> WORK TO BE COMPLETED: Reproduce, character for character, the lines below from the first through the one with "scene.camera = cam". Leave pictures out.

> DATASET CONTENT:
=======
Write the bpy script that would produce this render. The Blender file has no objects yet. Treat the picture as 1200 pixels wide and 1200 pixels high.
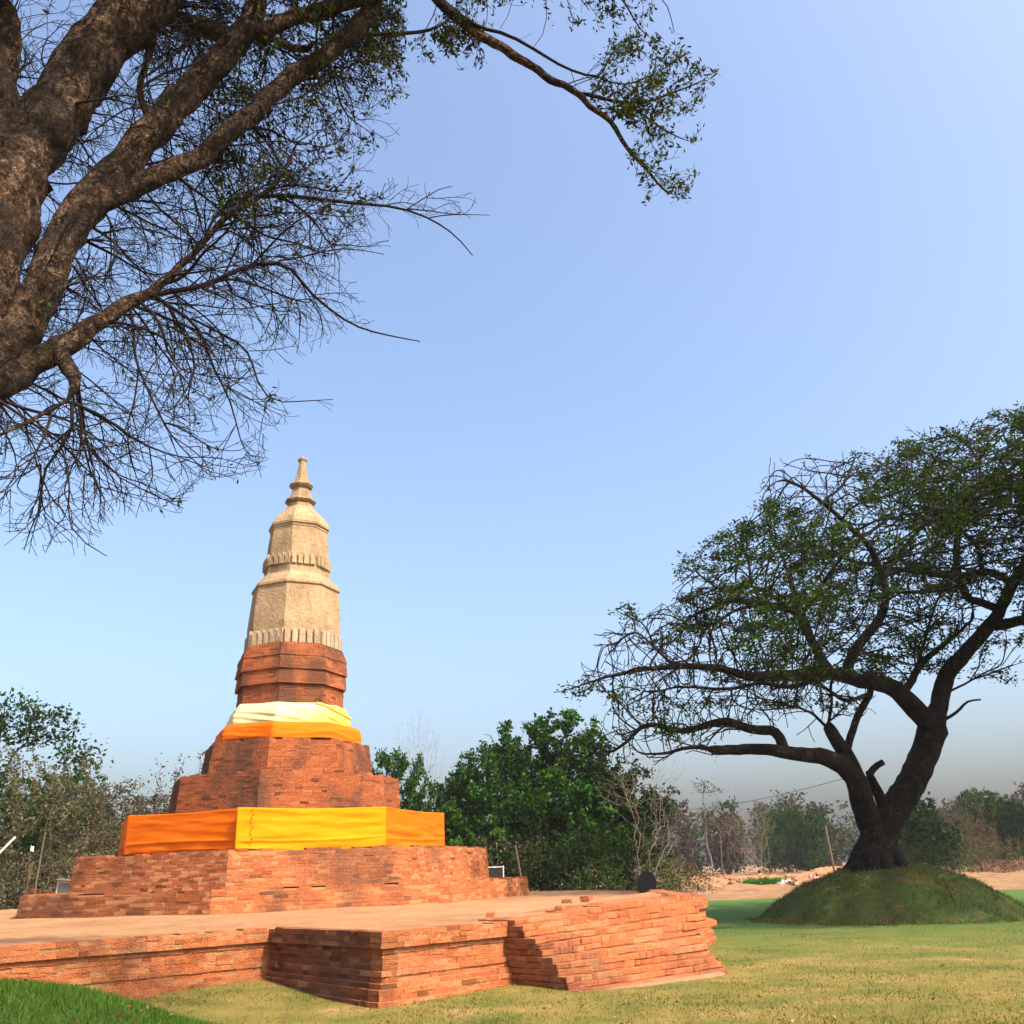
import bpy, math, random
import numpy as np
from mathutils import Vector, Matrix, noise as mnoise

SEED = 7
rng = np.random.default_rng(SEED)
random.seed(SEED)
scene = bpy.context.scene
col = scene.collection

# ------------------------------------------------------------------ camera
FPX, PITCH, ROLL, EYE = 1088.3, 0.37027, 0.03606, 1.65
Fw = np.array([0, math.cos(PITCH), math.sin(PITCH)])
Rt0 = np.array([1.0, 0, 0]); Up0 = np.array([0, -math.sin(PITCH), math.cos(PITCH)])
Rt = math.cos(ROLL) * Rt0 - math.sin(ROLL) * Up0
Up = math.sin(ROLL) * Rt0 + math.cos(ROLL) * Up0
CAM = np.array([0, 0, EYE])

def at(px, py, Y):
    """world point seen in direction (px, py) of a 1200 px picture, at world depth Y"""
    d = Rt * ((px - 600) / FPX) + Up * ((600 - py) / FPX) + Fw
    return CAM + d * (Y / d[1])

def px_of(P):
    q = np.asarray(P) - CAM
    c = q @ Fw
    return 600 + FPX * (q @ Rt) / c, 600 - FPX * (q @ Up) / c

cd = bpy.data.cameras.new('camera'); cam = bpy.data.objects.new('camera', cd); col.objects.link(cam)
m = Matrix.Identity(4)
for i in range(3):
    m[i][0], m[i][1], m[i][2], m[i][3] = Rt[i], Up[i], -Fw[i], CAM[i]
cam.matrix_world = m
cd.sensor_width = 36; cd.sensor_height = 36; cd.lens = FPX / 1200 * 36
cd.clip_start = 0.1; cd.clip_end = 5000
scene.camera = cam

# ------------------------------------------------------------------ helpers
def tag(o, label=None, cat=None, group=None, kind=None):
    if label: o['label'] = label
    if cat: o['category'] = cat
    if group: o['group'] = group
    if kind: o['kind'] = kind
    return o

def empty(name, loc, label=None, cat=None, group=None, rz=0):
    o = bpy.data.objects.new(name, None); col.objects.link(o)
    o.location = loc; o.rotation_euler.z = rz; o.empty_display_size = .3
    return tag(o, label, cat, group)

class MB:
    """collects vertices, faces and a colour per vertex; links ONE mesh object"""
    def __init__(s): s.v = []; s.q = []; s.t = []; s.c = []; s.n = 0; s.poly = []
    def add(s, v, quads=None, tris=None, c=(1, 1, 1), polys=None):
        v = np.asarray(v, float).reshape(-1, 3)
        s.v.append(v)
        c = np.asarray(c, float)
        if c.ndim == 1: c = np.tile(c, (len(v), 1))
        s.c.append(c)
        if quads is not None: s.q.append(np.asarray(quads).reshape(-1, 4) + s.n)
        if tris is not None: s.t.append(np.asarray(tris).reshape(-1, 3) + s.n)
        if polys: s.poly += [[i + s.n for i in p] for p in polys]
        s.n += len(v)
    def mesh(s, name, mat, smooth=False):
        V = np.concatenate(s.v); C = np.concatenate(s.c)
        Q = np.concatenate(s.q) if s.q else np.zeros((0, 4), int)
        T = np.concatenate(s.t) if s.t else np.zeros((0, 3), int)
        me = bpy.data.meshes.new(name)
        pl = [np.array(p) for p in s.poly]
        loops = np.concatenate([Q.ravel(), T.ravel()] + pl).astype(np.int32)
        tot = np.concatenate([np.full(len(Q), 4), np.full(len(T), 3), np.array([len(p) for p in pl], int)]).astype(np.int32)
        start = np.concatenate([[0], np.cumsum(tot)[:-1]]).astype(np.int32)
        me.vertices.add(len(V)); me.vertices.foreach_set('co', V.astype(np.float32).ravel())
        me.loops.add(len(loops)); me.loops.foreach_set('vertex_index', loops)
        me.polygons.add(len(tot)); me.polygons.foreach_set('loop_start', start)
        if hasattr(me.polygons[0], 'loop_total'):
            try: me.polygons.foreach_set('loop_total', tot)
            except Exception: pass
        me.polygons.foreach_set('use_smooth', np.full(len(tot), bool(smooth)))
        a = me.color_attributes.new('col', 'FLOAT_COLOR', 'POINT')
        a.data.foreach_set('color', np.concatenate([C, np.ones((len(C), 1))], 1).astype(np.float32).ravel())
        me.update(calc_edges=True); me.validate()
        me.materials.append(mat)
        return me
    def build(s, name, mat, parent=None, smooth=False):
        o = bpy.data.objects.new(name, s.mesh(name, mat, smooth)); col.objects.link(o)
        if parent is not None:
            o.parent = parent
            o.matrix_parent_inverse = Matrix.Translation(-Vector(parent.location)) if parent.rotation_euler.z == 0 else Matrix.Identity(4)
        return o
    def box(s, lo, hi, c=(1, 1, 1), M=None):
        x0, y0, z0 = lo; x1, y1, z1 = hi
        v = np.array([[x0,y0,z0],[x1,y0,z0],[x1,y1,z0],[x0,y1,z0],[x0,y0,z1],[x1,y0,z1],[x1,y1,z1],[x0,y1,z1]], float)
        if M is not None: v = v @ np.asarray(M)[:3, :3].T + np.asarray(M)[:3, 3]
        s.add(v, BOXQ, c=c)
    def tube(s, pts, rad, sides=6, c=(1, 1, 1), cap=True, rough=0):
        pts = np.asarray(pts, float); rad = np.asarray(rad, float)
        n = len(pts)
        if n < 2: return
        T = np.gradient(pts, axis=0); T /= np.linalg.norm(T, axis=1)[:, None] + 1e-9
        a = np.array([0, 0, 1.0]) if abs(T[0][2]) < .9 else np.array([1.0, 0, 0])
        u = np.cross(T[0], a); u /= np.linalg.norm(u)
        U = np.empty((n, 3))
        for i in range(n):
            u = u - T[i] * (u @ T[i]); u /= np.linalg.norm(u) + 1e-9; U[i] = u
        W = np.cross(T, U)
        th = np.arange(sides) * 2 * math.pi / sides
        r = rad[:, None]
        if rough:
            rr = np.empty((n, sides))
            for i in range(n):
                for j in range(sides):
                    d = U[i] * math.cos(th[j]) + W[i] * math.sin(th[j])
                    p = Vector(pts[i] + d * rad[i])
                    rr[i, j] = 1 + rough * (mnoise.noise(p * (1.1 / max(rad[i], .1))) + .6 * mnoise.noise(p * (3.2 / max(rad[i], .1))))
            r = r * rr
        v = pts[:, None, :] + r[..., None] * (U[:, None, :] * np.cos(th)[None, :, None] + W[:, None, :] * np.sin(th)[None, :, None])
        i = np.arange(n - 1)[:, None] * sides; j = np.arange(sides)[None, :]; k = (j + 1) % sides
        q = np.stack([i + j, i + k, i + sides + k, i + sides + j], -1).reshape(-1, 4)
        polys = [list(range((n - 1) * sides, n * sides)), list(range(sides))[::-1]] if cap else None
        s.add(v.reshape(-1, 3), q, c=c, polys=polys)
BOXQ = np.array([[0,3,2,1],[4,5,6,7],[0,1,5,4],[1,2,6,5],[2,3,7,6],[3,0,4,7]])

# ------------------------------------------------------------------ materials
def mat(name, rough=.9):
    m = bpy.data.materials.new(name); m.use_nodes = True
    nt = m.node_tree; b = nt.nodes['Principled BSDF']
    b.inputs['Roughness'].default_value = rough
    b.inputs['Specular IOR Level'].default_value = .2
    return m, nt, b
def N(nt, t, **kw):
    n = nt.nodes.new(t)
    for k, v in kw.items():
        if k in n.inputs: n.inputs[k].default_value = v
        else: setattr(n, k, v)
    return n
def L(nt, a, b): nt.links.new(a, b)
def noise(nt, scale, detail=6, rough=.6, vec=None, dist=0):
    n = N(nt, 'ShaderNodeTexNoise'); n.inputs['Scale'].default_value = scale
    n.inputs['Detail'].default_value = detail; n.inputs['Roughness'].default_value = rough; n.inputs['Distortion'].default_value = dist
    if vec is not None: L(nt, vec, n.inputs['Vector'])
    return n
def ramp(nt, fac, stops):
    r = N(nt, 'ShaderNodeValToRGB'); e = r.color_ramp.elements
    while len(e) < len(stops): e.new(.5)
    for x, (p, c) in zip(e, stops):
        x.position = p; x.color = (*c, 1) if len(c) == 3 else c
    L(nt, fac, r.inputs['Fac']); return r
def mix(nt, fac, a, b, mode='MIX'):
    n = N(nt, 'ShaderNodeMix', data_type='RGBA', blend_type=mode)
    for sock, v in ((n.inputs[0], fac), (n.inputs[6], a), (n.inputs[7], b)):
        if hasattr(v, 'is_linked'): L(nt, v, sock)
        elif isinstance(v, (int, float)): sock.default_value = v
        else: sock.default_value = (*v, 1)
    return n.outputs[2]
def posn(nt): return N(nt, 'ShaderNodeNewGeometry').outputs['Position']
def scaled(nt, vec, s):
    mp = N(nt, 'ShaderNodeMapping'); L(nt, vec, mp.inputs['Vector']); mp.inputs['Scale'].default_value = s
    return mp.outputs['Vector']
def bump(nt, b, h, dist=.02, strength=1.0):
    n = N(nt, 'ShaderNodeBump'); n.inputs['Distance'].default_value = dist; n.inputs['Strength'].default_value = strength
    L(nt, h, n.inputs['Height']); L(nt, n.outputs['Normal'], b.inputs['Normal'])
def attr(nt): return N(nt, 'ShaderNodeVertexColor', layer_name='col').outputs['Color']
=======
> FULL ANSWER:
Write the bpy script that would produce this render. The Blender file has no objects yet. Treat the picture as 1200 pixels wide and 1200 pixels high.
import bpy, math, random
import numpy as np
from mathutils import Vector, Matrix, noise as mnoise

SEED = 7
rng = np.random.default_rng(SEED)
random.seed(SEED)
scene = bpy.context.scene
col = scene.collection

# ------------------------------------------------------------------ camera
FPX, PITCH, ROLL, EYE = 1088.3, 0.37027, 0.03606, 1.65
Fw = np.array([0, math.cos(PITCH), math.sin(PITCH)])
Rt0 = np.array([1.0, 0, 0]); Up0 = np.array([0, -math.sin(PITCH), math.cos(PITCH)])
Rt = math.cos(ROLL) * Rt0 - math.sin(ROLL) * Up0
Up = math.sin(ROLL) * Rt0 + math.cos(ROLL) * Up0
CAM = np.array([0, 0, EYE])

def at(px, py, Y):
    """world point seen in direction (px, py) of a 1200 px picture, at world depth Y"""
    d = Rt * ((px - 600) / FPX) + Up * ((600 - py) / FPX) + Fw
    return CAM + d * (Y / d[1])

def px_of(P):
    q = np.asarray(P) - CAM
    c = q @ Fw
    return 600 + FPX * (q @ Rt) / c, 600 - FPX * (q @ Up) / c

cd = bpy.data.cameras.new('camera'); cam = bpy.data.objects.new('camera', cd); col.objects.link(cam)
m = Matrix.Identity(4)
for i in range(3):
    m[i][0], m[i][1], m[i][2], m[i][3] = Rt[i], Up[i], -Fw[i], CAM[i]
cam.matrix_world = m
cd.sensor_width = 36; cd.sensor_height = 36; cd.lens = FPX / 1200 * 36
cd.clip_start = 0.1; cd.clip_end = 5000
scene.camera = cam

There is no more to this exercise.